Quarterlies 2005
TomChick - Features - Comments - 01/01/06

Most Surprising Game of 2005
Call of Duty 2


I went into Call of Duty 2 slightly bored before I’d even started playing. ‘There you go again,’ I sighed, Reaganesque in my wisdom as I watched the install complete. Less than an hour later, I was like a little kid discovering his first shooter. That’s what guys like Infinity Ward do; they take the ‘jaded’ out of a jaded gamer.

Now that multiplayer is doing so much of the heavy lifting for shooters, it’s easy to forget how well a bit of good old fashioned scripting works. Call of Duty 2 is a perfect storm of noise, effects, scripting, and flexibility that manages to balance it all just right. It hasn’t been done this well in a long time.

It’s also a reminder why innovation is dead, as disingenuously dismayed observers will note from time to time. It’s dead because we don’t need it, and we really never did. Not every game needs to be Darwinia, or Deus Ex, or Guitar Hero, or Katamari Damacy. Innovation sits in its niche -- moribund or overlooked or dead, whatever you want to call it -- until it hits it big, at which point, it’s no longer innovation. Remember when the original Half-Life was innovative?

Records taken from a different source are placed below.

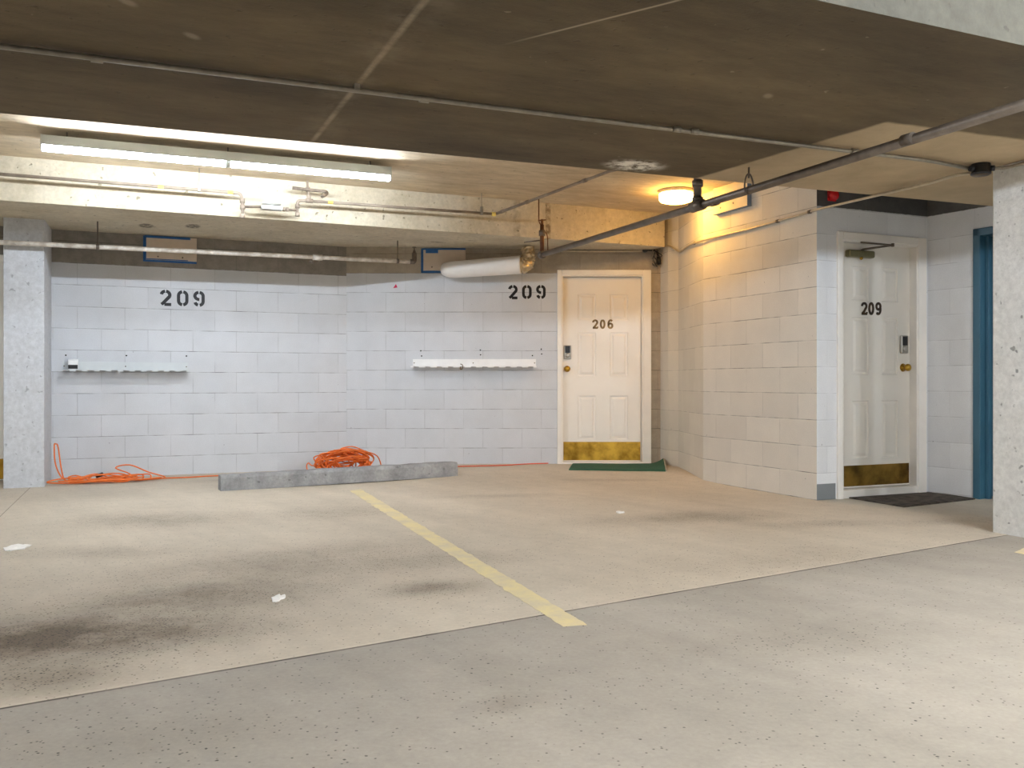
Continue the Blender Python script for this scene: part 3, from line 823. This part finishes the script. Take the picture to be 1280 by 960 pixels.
p = bp(617, 267.7); MB().lathe(p-bd*.02, bd, [(.012, 0), (.019, .004), (.019, .036), (.012, .04)], 10).build('fitting', M['yellow'], r)

# ------------------------------------------------------------------ copper tube in front of the beam
pts = [bp(674.5, 240, .05), bp(673.5, 277.5, .16), bp(684.5, 294.5, .16), bp(684.7, 313, .16)]
top = Vector((pts[1].x, pts[1].y, ZU))
o = MB().tube(bend_path([top, pts[1], pts[2], pts[3]], .03, 4), .0055, 8).build('copper_tube', M['copper'], origin=pts[3]); tag(o, 'thin copper tube with a kink hanging before the beam end', 'tube')

# ------------------------------------------------------------------ big diagonal pipe
zp = 2.05
pa, pb = zpt(677.5, 318.5, zp), zpt(1420, 87, zp)
r = empty('fire_pipe', pa); tag(r, 'thick dark iron pipe running diagonally under the ceiling band', 'pipe')
pd = (pb-pa).normalized()
MB().tube([pa, pb], .024, 14).build('pipe_run', M['steel_dk'], r)
MB().lathe(pa-pd*.03, pd, [(.02, 0), (.034, .006), (.036, .05), (.026, .06)], 14).build('elbow', M['steel_dk'], r)
pr = pa+Vector((0,0,.27))
MB().tube([pa-Vector((0,0,.03)), pr], .019, 12).build('riser', M['copper'], r)['label'] = 'rusty riser pipe'
MB().tube([pa+Vector((0,0,.17)), pa+Vector((0,0,.22))], .030, 10).build('valve_body', M['steel_dk'], r)
MB().tube([pr-Vector((.0,0,.0)), pr+Vector((0,0,.05))], .013, 8).tube([pr+Vector((-.035,0,.04)), pr+Vector((.035,0,.045))], .006, 6).build('valve_handle', M['copper'], r)
MB().tube([pa+Vector((-.02,0,.13)), pa+Vector((-.16, .05, .12))], .006, 6).build('support_arm', M['steel_dk'], r)
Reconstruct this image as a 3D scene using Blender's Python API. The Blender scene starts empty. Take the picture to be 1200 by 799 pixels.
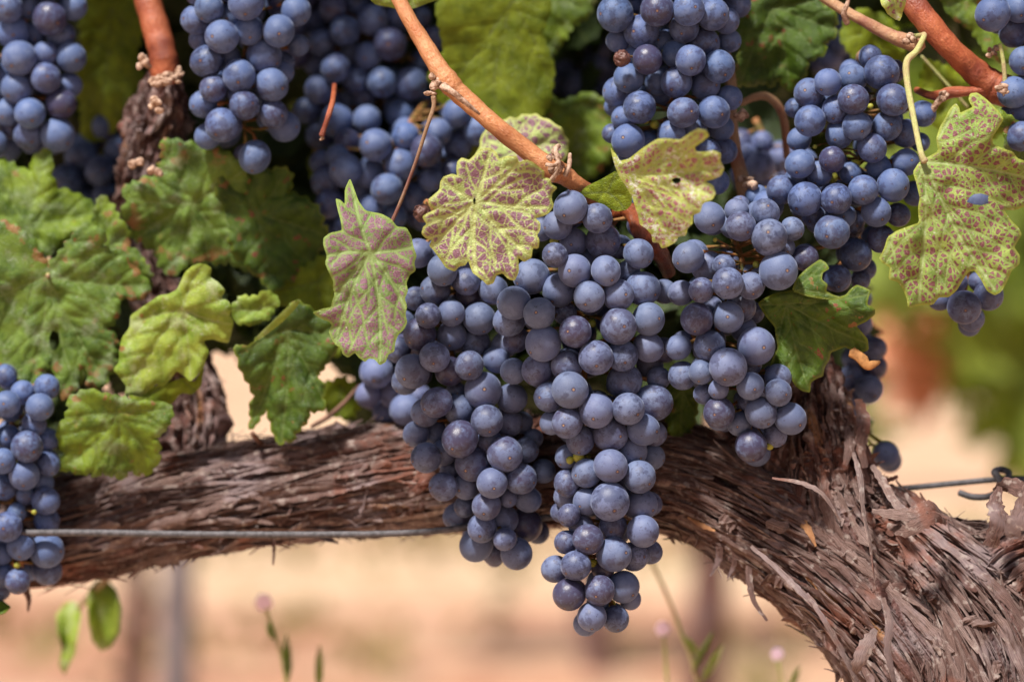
import bpy, math, random
import numpy as np
from mathutils import Vector, Matrix, Quaternion
from mathutils.geometry import delaunay_2d_cdt

# ------------------------------------------------------------------ camera, sky, sun, exposure
S = bpy.context.scene
COL = S.collection
cam_d = bpy.data.cameras.new('camera')
cam = bpy.data.objects.new('camera', cam_d); COL.objects.link(cam)
cam.location = (0, -1, 0); cam.rotation_euler = (math.radians(90), 0, 0)
cam_d.lens = 90; cam_d.sensor_width = 36
cam_d.clip_start = 0.05; cam_d.clip_end = 2000
cam_d.dof.use_dof = True; cam_d.dof.focus_distance = 0.994; cam_d.dof.aperture_fstop = 4.5
S.camera = cam

SUN_EL, SUN_AZ = 56, -148        # azimuth measured clockwise from +Y (the view direction): behind and left of the camera
w = bpy.data.worlds.new('World'); S.world = w; w.use_nodes = True
nt = w.node_tree; nt.nodes.clear()
wo = nt.nodes.new('ShaderNodeOutputWorld'); bg = nt.nodes.new('ShaderNodeBackground')
sky = nt.nodes.new('ShaderNodeTexSky'); sky.sky_type = 'NISHITA'; sky.sun_disc = False
sky.sun_elevation = math.radians(SUN_EL); sky.sun_rotation = math.radians(SUN_AZ)
sky.air_density = 1.0; sky.dust_density = 2.5; sky.ozone_density = 1.0
bg.inputs['Strength'].default_value = 0.05
nt.links.new(sky.outputs[0], bg.inputs[0]); nt.links.new(bg.outputs[0], wo.inputs[0])
sd = bpy.data.lights.new('sun', 'SUN'); sun = bpy.data.objects.new('sun', sd); COL.objects.link(sun)
sd.energy = 4.9; sd.angle = math.radians(6); sd.color = (1.0, 0.95, 0.87)
el, az = math.radians(SUN_EL), math.radians(SUN_AZ)
sdir = Vector((math.sin(az)*math.cos(el), math.cos(az)*math.cos(el), math.sin(el)))
sun.rotation_euler = (-sdir).to_track_quat('-Z', 'Y').to_euler()
S.view_settings.view_transform = 'Standard'; S.view_settings.look = 'None'
S.view_settings.exposure = 0.62; S.view_settings.gamma = 1.0; S.view_settings.use_curve_mapping = False

rnd = random.Random(7)
K = 3000.0
def P(px, py, y):
    return Vector(((px-600)/K*(1+y), y, (399.5-py)/K*(1+y)))

# ------------------------------------------------------------------ helpers
def tag(o, label=None, cat=None, group=None, kind=None):
    if label: o['label'] = label
    if cat: o['category'] = cat
    if group: o['group'] = group
    if kind: o['kind'] = kind
    return o
def empty(name, loc, label, cat, group=None):
    o = bpy.data.objects.new(name, None); COL.objects.link(o)
    o.empty_display_size = .01; o.location = loc
    return tag(o, label, cat, group)
def mesh_ob(name, verts, faces, mat, parent=None, smooth=True, origin=None, attrs=None, uv=None):
    """verts in world space; the object sits at origin (or at its parent's place)"""
    V = np.array([tuple(v) for v in verts], dtype=np.float64) if not isinstance(verts, np.ndarray) else verts.copy()
    off = np.zeros(3)
    if parent is not None:
        off = np.array(world_loc(parent))
    elif origin is not None:
        off = np.array(tuple(origin))
    V = V - off
    me = bpy.data.meshes.new(name)
    me.from_pydata(V.tolist(), [], [tuple(int(i) for i in f) for f in faces])
    if smooth:
        me.polygons.foreach_set('use_smooth', [True]*len(me.polygons))
    if attrs:
        for k, a in attrs.items():
            at = me.attributes.new(k, 'FLOAT', 'POINT'); at.data.foreach_set('value', np.asarray(a, dtype=np.float32))
    if uv is not None:
        ul = me.uv_layers.new(name='UVMap')
        li = np.empty(len(me.loops), dtype=np.int32); me.loops.foreach_get('vertex_index', li)
        ul.data.foreach_set('uv', np.asarray(uv, dtype=np.float32)[li].ravel())
    me.materials.append(mat); me.update()
    o = bpy.data.objects.new(name, me); COL.objects.link(o)
    if parent is not None: o.parent = parent
    elif origin is not None: o.location = origin
    return o
def world_loc(o):
    l = Vector(o.location)
    while o.parent is not None:
        o = o.parent; l += Vector(o.location)
    return l

def catmull(pts, n=8):
    """pts: list of tuples of any length; returns a smoothed list"""
    A = [np.array(p, dtype=float) for p in pts]
    if len(A) == 2:
        return [A[0]+(A[1]-A[0])*i/n for i in range(n+1)]
    A = [2*A[0]-A[1]] + A + [2*A[-1]-A[-2]]
    out = []
    for i in range(1, len(A)-2):
        p0, p1, p2, p3 = A[i-1:i+3]
        for k in range(n):
            t = k/n
            out.append(.5*((2*p1)+(-p0+p2)*t+(2*p0-5*p1+4*p2-p3)*t*t+(-p0+3*p1-3*p2+p3)*t**3))
    out.append(A[-2]); return out
def tube_geo(pts, seg=12, n=6, wob=0.0, ridges=0.0, seed=0, V=None, F=None):
    """pts: (px, py, y, r_px) -> closed tapered tube in world space"""
    r_ = random.Random(seed)
    if V is None: V, F = [], []
    C = catmull(pts, n)
    W = [P(c[0], c[1], c[2]) for c in C]; R = [max(.05, c[3])/K*(1+c[2]) for c in C]
    base = len(V); N = len(W)
    T = [(W[min(i+1, N-1)]-W[max(i-1, 0)]).normalized() for i in range(N)]
    ref = Vector((0, -1, 0))
    if abs(T[0].dot(ref)) > .95: ref = Vector((1, 0, 0))
    u = (ref-T[0]*ref.dot(T[0])).normalized()
    ph = [r_.uniform(0, 6.28) for _ in range(6)]
    for i in range(N):
        u = (u-T[i]*u.dot(T[i])).normalized(); v = T[i].cross(u)
        for k in range(seg):
            a = 2*math.pi*k/seg
            rr = R[i]*(1+wob*(math.sin(2*a+ph[0]+i*.35)*.5+math.sin(3*a+ph[1]-i*.22)*.3+math.sin(i*.9+ph[2])*.4+r_.uniform(-.3, .3))
                       + ridges*math.sin(seg/2*a+ph[3])*.5)
            V.append(W[i]+(u*math.cos(a)+v*math.sin(a))*rr)
    for i in range(N-1):
        for k in range(seg):
            a = base+i*seg+k; b = base+i*seg+(k+1) % seg
            F.append((a, b, b+seg, a+seg))
    V.append(W[0]-T[0]*R[0]*.5); V.append(W[-1]+T[-1]*R[-1]*.5)
    c0, c1 = len(V)-2, len(V)-1
    for k in range(seg):
        F.append((c0, base+(k+1) % seg, base+k)); e = base+(N-1)*seg
        F.append((c1, e+k, e+(k+1) % seg))
    return V, F
def blob_geo(c, r, seed, V, F, amp=.3, sq=(1, 1, 1)):
    """small lumpy knob"""
    import bmesh
    bm = bmesh.new(); bmesh.ops.create_icosphere(bm, subdivisions=3, radius=1)
    q = random.Random(seed); d = [(Vector((q.gauss(0, 1), q.gauss(0, 1), q.gauss(0, 1))).normalized(), q.uniform(-1, 1), q.uniform(2, 5)) for _ in range(9)]
    b = len(V)
    for v in bm.verts:
        f = 1+amp*sum(a*math.exp(-k*(1-v.co.dot(n))*2) for n, a, k in d)
        V.append(c+Vector((v.co.x*sq[0], v.co.y*sq[1], v.co.z*sq[2]))*r*max(.3, f))
    for f in bm.faces: F.append(tuple(b+v.index for v in f.verts))
    bm.free()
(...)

Otherwise, the same old stuff is just fine when it works and it’s Quake 4 or Serious Sam II when it doesn’t work. But “same old” has a proven track record. People know how to do it and sometimes they even know how to improve it, as Infinity Ward has done slightly and surprisingly sufficiently with Call of Duty 2.

From my Yahoo review: Infinity Ward is unabashed about their sources, and obviously inspired by them as well. At the end of their D-Day mission, they replay a bit of Reagan's famous "Boys of Point du Hoc" speech, written by Peggy Noonan and commemorating the 40th anniversary of D-Day in 1984. And because you just played the mission, it's clear that Infinity Ward used the speech as a basis for their level design. It's enough to make you want to play it a second time, which is high praise considering you've probably played D-Day, or some variation thereof, 10 or 20 times. And this is the crux of what makes Call of Duty 2 work. When something is this well done, just because you've seen it all before doesn't mean it's not worth seeing again.